20 June 2014

The Great Canadian Great War Novel

Tomorrow marks the day that Peregrine Acland's All Else is Folly officially returns to print. That more than eight decades have passed since the last edition defies explanation. This was a novel praised by Bertrand Russell, Frank Harris, Havelock Ellis, and prime ministers Robert Borden and Mackenzie King. So impressed was Ford Madox Ford that he penned a preface. In short, All Else is Folly is the very best Great War novel written by a Canadian combatant.

I had a time trying to interest publishers in reissuing the novel. It was my good fortune that in the midst of that effort I encountered James Calhoun, with whom I co-authored the Introduction to this new edition. No one knows more about Acland.

No one.

His writing at Field Punishment No. 1 is an invuluable contribution to our understanding of Canada's Great War literature. I've never met a more dogged researcher.

Not once.

Now Acland's novel finds a home with Dundurn's Voyageur Classics, where it joins The Refugee: Narratives of Fugitive Slaves in Canada, Wyndham Lewis'Self Condemned and other unjustly neglected books from our past. Thanks go out to Series Editor Michael Gnarowski, who recognized the importance and terrible beauty of this, Acland's only novel.

I never imagined that my name would one day share a cover with that of Ford Madox Ford, but there it is. A better man than I, the last words on the novel should be his:
When I read of the marching and fighting towards the end of the book, I feel on my skin the keen air of the early mornings standing to, I have in my mouth the dusky tastes, in my eyes the dusky landscapes, in my ears the sounds that were silences interrupted by clicking of metal on metal that at any moment might rise to the infernal clamour of Armageddon… Yes, indeed,one lives it again with the fear and with the nausea… and the surprised relief to find oneself still alive. I wish I could have done it myself: envy, you see, will come creeping in. But since I couldn't, the next best thing seems to me to be to say that it will be little less than a scandal if the book is not read enormously widely. And that is the truth. 
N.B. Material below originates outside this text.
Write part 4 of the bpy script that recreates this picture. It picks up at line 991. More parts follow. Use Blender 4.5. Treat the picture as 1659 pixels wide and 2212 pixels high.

  1. Read this a couple years back and remember that it was worth reading, but can't remember anything that happened. I'll have to dig it out again.

    1. You're fortunate to have a copy, Beau, there aren't a lot being offered for sale. When you find it, give Part Two a second read. This is the stuff that so impressed Ford.

  2. Thanks for helping this to see publication again. So many great books become forgotten.

    1. Thank you, Kelly. I have a theory as to why All Else is Folly slipped out of print… and another as to why it was never revived. Anyway, it's back now, ready for new generations to discover.